PandGIt starts as almost a joke — almost like a way of flipping the bird at pollsters, or of trying to freep the results of the poll. But then the pretense becomes habit and the habit becomes doctrine. What begins as a flippant response to express tribal membership becomes what you must say to show that you are a member in good standing of the tribe. And then, after it becomes what every member in good standing is saying and must say, it becomes what every member in good standing actually believes.

The Jade Helm Texas-takeover nonsense clearly isn’t anywhere near the tipping-point for this. Most of that 32 percent in the PPP poll were mostly joking. And I doubt this particular conspiracy theory has legs — it won’t endure as something even the conspiratorial fringe is still talking about a year from now or 10 years from now. It won’t last long enough to evolve from playful partisan pretense into mandatory partisan slogan and then into actual partisan stance.

But that 32 percent result isn’t much different from the kind of result you’d have gotten 15 years ago if you asked Republican voters about climate science. That wasn’t a matter of partisan controversy until Al Gore ran for president in 2000. But once someone closely identified with that issue became the standard-bearer for one partisan faction, some members of the opposite partisan faction began semi-jokingly expressing their “mood affiliation” by pretending to reject the clear facts of the matter. The partisan cheerleading spread and, eventually, to maintain one’s place as a member in good standing of the partisan tribe, this rejection of the facts became the only acceptable answer to the question. And now, after a decade or so of everyone in that tribe being required to pretend to believe this, it has simply become something that almost everyone in that tribe actually believes.
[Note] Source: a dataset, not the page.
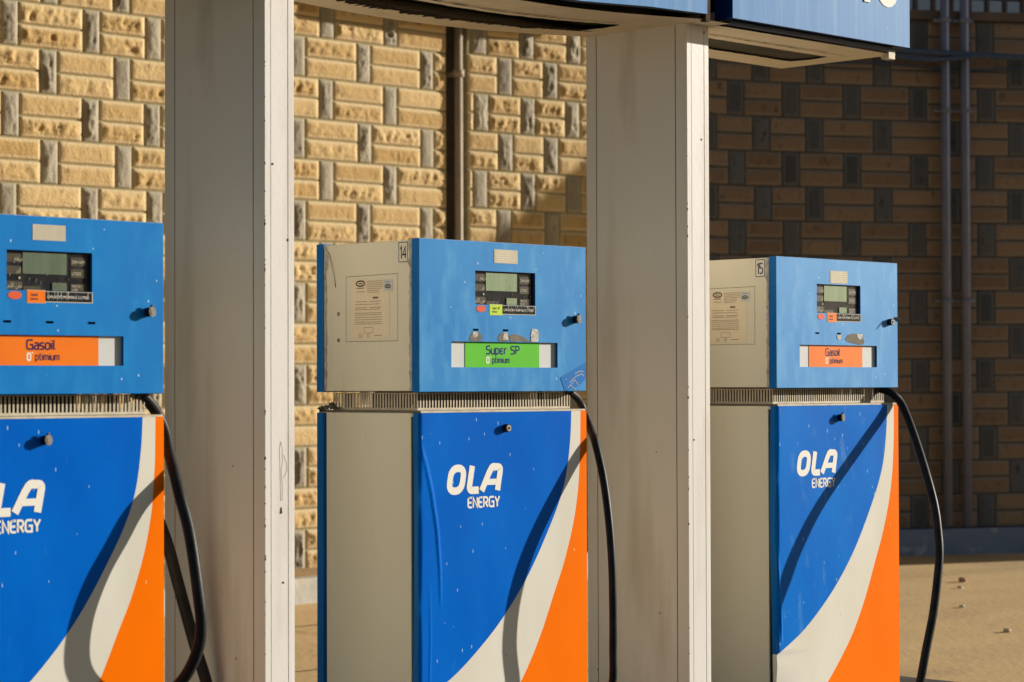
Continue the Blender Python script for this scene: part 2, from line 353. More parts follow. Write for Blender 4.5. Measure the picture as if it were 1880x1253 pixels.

The same process is constantly at work in religious tribes as well as political parties. This is part of how it came to be that the white evangelical tribe is officially unanimous today in believing that a zygote is morally indistinct from a human person when very few white evangelicals would have agreed with such a claim in 1980.

Paul W. Kahn wrote about something like this process recently for Political Theology Today, in an essay titled “Speaking Power to Truth, or, The Banality of Torture“:

Where our political disputes will crystallize is quite contingent, for it is not the case that some things are, by nature, more political than others. Anything at all – guns, education, energy, religion, the environment – can become the subject of a political dispute.

Thus it is not a surprise that torture can become the object of partisan debate. This is not because torture is controversial or important but because our practice of partisanship has become so deep. Neither side in these debates is open to being persuaded by the other, because the arguments are not over what they seem. Torture, like guns or climate change, is a proxy for a deeper controversy about who belongs and who does not, about how to read and understand the American political community, about where and how to see the exception that grounds the norm.

Any fact or set of facts is fodder for an expression of tribal cheerleading. Once that process begins — once it becomes, even partly in jest, a “way of showing that we’re members in good standing” of our favored tribe — those facts will lose their facthood and become only ways of expressing tribal membership. And the identity of the tribe will change accordingly. The dogma and doctrine of the tribe will adapt. The joke becomes real — becomes a new identity, a new belief untethered to whatever the facts are or were or might have been.